Today, this story still confronts our prejudice against outsiders. Who might they be? We need to be careful that we’re not drawing our circle so small as to exclude those we think don’t fit, or are different, or don’t get it right. The call, it seems to me is to be attentive enough to what God is up to for us as a church that we can see those Magi who come to us in odd shapes, sizes and manners, and to facilitate their homage to the child.
Then, this story confronts prejudice for the powerful. Who has the real power? All Jerusalem shouts back, “Herod!” Even the chief priests and the scribes who have all the details figured out, the I’s dotted, the t’s crossed, seem to cast their vote for “Herod the Great.” Beware Herod’s disruptive trick of prejudice, Matthew says. for the powerful.
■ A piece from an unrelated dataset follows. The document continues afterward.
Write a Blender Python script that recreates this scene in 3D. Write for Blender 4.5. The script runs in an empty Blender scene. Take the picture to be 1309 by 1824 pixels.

The bottom line of the story is that the one with real power is the child. Jesus is the one that the magi are wise enough to worship. All through Advent, in many ways, we have seen that God has a vision of the world that uplifts the powerless. So, let us be careful, as we walk ahead through this year of our Lord 2019, with all of its disruptions, to walk as those who understand that God’s power is not like Herod’s. It is a power to save and to forgive and to redeem and to lift up the downtrodden. And, in this new year, let us resolve to identify ourselves, not with the “in group,” who know all the “right answers,” and can chapter and verse all the right Bible passages, and yet are not interested enough to do the unconventional, by worshiping the little child instead of Herod the Great. Beware Herod’s disruptive tricks. Worship and serve the child: even the Lord Jesus.
In the name of God: Creator, Redeemer, Sustainer, AMEN.